Energy giant Royal Dutch Shell reported Thursday that its second-quarter profit dropped 56% to $5 billion as oil and gas prices and refining margins fell.
The results, which missed analyst forecasts, showed that while high energy prices have boosted Shell's earnings in recent quarters, it has left the company vulnerable to declines when prices revert to more normal levels.
Shell said it would slow its share buyback program to $3 billion for the next three months, down from $3.6 billion in the previous quarter. However, it raised its dividend to $0.33 per share as planned in June and said buybacks of at least $2.5 billion will be announced with its Q3 results.
The adjusted earnings of $5.1 billion compared to a record $11.5 billion a year earlier and came in below analyst projections of $5.8 billion.
Shell attributed the lower profit mainly to weaker liquefied natural gas trading, lower oil and gas prices, reduced refining margins and lower sales volumes compared to the previous quarter. Benchmark Brent crude averaged $80 a barrel in Q2, down from $110 a year earlier.

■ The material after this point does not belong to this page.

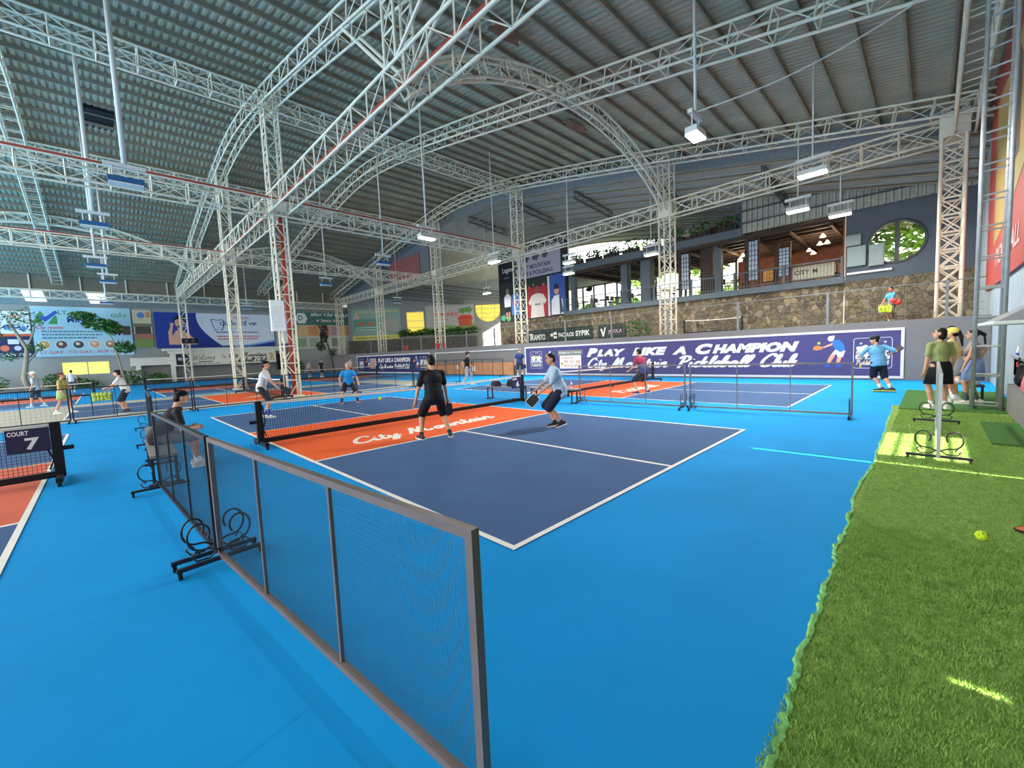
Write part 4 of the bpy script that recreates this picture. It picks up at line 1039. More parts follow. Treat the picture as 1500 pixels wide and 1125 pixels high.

Shell reduced its net debt to $40.3 billion, helping lower its gearing ratio by 1 percentage point to 17%. Shell's CEO said the company will continue prioritizing share buybacks "given the value that our shares represent."
Shell shares fell 1.7% on the results on Thursday amid weaker-than-expected earnings from its upstream and chemicals divisions, according to analysts. The company sees results improving in the third quarter amid higher oil prices and stable natural gas prices.